Can a CoP function with only voluntary contributions?

Can a CoP function based on voluntary contributions? (Image: cflf.org)

Everyone is busy.

And yet, and yet… here we are working to nurture this community of practice (CoP) to improve the way we deal with gender and social inclusion in our research and workplace. Someone commented to me that it should not be “based on voluntary contributions”. It should systematically be built into people’s performance agreements and so on. I understand where they are coming from. And yet… I hesitate.

I hesitate first because there is a purist part of me that has read CoP theory and has read that CoPs are informal groups of people who self-organize around a domain of interest and gain value through learning from and with each other.

CoP members will be drawn from those who wish to involve themselves, and who desire to share knowledge and learn from others about a specific topic, wherever in an organisation (and in some cases, outside the organisation too) they may be located. Functional position is irrelevant; topic knowledge or interest is all that is necessary to join a CoP. … CoPs are the legitimate place for learning through participation.*

If you make it too organized then you perforce draw boundaries between participants and non-participants, you don’t leave room for spontaneous ad hoc bursts of activity from people who engage for a brief issue, you split people into experts and non-experts rather than being a group of people with the shared goal of increasing their competence. In a CoP, accountability is shared not assigned to individuals. Most importantly you diminish the learning function, which is what it is all about (and difficult to capture in outputs in a performance agreement) and turn it into a productive function.

I hesitate secondly for pragmatic reasons. I see this CoP as not extra but integrated. If as part of your work, you need to take account of (and even improve) issues of gender and social inclusion, then that is already part of your work.  If you want to do it better, then participating in the CoP is a sensible thing to do, as developing people’s and the group’s competence is what it is all about. Its whole reason for existing is to improve our gender and social inclusion competences. While participation in the CoP should feature in people’s performance agreements, because they certainly should be recognized for their contributions and time, I don’t know to what extent you can do this systematically. If members are recompensed by the organization for doing certain discrete activities with a beginning and end, you can call them ‘project teams’, not communities of practice. It has an instrumental not a learning focus.

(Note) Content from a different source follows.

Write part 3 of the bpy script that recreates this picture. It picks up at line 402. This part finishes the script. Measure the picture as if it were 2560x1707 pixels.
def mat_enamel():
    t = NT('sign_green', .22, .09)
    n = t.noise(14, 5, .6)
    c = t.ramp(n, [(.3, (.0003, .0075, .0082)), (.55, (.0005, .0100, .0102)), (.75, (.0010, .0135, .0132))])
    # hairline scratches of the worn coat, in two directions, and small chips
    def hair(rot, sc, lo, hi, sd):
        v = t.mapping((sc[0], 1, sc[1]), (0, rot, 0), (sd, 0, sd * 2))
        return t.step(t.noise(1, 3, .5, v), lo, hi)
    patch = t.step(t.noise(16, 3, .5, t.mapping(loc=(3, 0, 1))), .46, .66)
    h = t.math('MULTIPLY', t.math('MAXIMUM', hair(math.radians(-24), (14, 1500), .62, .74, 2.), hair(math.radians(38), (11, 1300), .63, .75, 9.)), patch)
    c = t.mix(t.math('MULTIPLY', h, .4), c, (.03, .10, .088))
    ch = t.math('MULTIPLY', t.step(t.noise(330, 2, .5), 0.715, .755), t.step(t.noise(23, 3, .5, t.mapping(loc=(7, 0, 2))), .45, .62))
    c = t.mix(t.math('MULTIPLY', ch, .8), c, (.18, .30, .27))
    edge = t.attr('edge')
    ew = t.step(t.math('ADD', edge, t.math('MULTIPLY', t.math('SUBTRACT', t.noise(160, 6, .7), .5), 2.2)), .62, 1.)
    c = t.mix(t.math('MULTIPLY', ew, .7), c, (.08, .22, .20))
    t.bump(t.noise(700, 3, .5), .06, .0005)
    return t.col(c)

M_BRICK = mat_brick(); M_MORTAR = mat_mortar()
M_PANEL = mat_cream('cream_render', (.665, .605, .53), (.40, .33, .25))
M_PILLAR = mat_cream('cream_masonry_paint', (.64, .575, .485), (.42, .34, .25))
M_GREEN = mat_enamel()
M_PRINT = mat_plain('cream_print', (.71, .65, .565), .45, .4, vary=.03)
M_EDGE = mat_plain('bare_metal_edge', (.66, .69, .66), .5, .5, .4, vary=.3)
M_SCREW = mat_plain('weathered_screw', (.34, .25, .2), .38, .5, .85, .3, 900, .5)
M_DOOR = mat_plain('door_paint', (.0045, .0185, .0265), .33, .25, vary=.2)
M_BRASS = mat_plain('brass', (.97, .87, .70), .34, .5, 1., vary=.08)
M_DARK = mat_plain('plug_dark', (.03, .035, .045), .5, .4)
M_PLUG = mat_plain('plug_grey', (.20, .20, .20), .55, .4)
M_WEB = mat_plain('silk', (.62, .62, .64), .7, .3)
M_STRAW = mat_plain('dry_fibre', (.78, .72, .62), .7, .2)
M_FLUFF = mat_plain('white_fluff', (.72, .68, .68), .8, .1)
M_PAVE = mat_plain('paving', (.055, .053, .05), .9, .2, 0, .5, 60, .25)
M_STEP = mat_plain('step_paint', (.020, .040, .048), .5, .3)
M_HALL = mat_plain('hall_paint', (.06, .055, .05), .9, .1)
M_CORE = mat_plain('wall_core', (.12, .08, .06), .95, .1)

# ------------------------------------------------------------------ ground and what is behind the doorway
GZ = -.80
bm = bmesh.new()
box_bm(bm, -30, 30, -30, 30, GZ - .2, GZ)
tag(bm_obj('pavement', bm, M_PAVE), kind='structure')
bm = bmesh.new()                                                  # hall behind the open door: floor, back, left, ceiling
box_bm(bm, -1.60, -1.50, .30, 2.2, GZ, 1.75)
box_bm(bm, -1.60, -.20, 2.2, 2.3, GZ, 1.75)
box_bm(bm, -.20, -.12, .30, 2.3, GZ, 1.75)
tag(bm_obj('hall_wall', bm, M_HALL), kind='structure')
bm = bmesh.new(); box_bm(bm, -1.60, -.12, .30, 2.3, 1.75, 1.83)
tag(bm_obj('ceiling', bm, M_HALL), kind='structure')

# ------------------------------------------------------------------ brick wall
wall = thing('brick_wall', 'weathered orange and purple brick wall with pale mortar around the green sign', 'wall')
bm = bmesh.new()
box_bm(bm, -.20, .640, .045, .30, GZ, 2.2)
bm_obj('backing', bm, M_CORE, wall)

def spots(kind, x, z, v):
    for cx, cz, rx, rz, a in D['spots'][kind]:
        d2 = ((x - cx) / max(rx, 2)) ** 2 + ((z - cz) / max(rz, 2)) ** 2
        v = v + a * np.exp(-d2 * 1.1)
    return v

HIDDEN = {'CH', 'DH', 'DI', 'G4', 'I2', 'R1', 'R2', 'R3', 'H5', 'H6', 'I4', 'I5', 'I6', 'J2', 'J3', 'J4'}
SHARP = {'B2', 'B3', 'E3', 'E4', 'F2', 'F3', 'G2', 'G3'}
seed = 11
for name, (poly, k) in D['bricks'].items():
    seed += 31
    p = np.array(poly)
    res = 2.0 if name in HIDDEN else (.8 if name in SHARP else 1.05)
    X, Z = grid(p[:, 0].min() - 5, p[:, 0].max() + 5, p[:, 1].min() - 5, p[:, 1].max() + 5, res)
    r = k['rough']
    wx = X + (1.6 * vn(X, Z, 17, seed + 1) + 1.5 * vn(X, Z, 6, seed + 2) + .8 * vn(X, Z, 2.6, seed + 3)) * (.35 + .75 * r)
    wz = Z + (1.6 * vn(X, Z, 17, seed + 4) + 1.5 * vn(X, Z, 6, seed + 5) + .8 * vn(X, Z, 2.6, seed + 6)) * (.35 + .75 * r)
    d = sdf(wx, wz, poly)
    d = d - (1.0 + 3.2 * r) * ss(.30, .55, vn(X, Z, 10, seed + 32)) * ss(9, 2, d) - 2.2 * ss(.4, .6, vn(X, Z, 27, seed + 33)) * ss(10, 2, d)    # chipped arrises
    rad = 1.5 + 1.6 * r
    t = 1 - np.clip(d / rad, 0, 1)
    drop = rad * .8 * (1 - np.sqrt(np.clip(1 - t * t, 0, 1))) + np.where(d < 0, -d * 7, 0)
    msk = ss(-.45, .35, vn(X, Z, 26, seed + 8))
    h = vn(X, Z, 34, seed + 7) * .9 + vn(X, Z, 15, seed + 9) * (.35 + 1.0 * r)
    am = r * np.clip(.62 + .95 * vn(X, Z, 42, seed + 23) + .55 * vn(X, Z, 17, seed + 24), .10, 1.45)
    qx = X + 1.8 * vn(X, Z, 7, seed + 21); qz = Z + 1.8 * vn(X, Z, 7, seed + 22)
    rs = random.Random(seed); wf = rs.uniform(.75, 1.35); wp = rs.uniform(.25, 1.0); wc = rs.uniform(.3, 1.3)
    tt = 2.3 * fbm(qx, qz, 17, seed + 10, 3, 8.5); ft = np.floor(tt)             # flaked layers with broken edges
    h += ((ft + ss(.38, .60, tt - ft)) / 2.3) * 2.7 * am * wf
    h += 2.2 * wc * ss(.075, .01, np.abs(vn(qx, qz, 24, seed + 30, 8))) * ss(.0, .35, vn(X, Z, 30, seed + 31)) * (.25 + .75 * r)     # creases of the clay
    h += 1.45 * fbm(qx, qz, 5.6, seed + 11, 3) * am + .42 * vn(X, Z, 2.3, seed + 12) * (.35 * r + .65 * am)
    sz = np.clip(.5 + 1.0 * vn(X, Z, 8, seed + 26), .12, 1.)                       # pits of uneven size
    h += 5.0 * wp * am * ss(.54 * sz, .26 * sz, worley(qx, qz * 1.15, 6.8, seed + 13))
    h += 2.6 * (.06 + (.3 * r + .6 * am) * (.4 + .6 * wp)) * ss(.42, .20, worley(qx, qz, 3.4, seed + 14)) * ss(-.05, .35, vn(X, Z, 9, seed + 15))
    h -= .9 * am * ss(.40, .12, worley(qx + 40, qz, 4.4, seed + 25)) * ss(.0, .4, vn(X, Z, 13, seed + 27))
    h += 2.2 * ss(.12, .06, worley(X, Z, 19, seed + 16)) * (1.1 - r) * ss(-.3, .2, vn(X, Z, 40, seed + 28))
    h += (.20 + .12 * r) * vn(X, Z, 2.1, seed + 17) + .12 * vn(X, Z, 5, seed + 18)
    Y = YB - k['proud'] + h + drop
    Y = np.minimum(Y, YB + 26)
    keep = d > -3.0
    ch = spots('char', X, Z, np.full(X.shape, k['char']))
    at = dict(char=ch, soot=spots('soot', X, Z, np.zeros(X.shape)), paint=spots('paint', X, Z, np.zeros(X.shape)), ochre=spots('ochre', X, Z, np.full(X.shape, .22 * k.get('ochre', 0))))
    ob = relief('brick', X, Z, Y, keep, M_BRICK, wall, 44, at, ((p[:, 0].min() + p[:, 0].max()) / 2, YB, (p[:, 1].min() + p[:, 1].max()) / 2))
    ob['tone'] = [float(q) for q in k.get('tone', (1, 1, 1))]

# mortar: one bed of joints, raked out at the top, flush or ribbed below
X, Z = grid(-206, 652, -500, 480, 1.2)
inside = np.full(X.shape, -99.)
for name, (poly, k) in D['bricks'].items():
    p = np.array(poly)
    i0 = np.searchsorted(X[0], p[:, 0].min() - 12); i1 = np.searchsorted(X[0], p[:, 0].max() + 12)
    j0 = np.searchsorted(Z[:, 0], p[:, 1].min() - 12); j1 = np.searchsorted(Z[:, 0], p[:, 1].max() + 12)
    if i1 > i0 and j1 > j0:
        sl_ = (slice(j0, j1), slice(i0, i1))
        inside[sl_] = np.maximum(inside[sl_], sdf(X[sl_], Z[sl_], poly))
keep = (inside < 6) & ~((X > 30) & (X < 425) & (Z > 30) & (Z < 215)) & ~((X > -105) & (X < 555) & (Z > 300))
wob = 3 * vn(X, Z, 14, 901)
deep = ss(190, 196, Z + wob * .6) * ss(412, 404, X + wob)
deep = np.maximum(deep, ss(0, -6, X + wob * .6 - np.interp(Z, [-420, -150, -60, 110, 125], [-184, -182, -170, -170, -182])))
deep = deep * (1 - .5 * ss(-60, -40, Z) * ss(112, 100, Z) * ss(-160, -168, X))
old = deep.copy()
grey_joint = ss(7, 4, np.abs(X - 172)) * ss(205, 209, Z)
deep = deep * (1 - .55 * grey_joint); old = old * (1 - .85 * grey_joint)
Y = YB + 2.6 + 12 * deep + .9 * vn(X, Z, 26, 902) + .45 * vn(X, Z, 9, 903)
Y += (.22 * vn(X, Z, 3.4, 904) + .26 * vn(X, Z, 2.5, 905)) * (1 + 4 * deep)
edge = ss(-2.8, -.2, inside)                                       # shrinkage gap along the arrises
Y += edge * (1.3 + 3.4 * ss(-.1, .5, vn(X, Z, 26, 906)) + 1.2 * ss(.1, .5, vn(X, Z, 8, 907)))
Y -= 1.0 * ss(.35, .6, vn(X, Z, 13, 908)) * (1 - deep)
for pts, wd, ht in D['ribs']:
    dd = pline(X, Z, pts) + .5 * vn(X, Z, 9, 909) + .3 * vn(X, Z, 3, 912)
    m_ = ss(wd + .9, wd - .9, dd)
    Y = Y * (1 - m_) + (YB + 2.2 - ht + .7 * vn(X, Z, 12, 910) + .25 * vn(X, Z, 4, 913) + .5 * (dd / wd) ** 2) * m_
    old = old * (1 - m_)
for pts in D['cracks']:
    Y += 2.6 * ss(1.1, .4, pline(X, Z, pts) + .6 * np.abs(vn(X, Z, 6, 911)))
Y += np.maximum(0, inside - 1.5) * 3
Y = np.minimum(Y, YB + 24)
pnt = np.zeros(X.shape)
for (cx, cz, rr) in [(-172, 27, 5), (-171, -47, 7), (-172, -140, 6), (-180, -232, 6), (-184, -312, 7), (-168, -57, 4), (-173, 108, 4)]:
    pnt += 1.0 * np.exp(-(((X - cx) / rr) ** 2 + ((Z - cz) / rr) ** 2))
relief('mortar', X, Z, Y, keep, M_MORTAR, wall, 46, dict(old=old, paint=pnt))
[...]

The flip side of this, however, is that by not making activities explicitly part of staff’s paid work, nothing may get done. You have no control over what people do. There is no hierarchy and there is no work plan. (There is a strategy, but that is different.) People participate to the extent that they have time in that moment and they do activities that they are interested in doing. They move into and out of the CoP as time and interest dictate. So it happens, for example, that some activities that are very much needed by the organization simply have not attracted the interest of anyone in the CoP and thus are not being done.

Perhaps there is a case for identifying some specific people to do some specific activities which get written into their workplans and time devoted to them. It would be like having little projects within the Community of Practice, but wouldn’t be the totality of the CoP as these kinds of projects have a completely different nature.

On the one hand, you risk losing the essence of what it is to see yourself as a Community of Practice (flexible, informal, creative, learning, accountable to the community) but on the other hand, you risk not getting done the things that need to be done and not making the progress you need to make. Curious to know what others have done in similar situations.


*Coakes, Elayne, and Steve Clarke. 2006. “The Concept of Communities of Practice.” In Encyclopedia of Communities of Practice in Information and Knowledge Management, edited by Elayne Coakes and Steve Clarke, 92–96. IGI Global.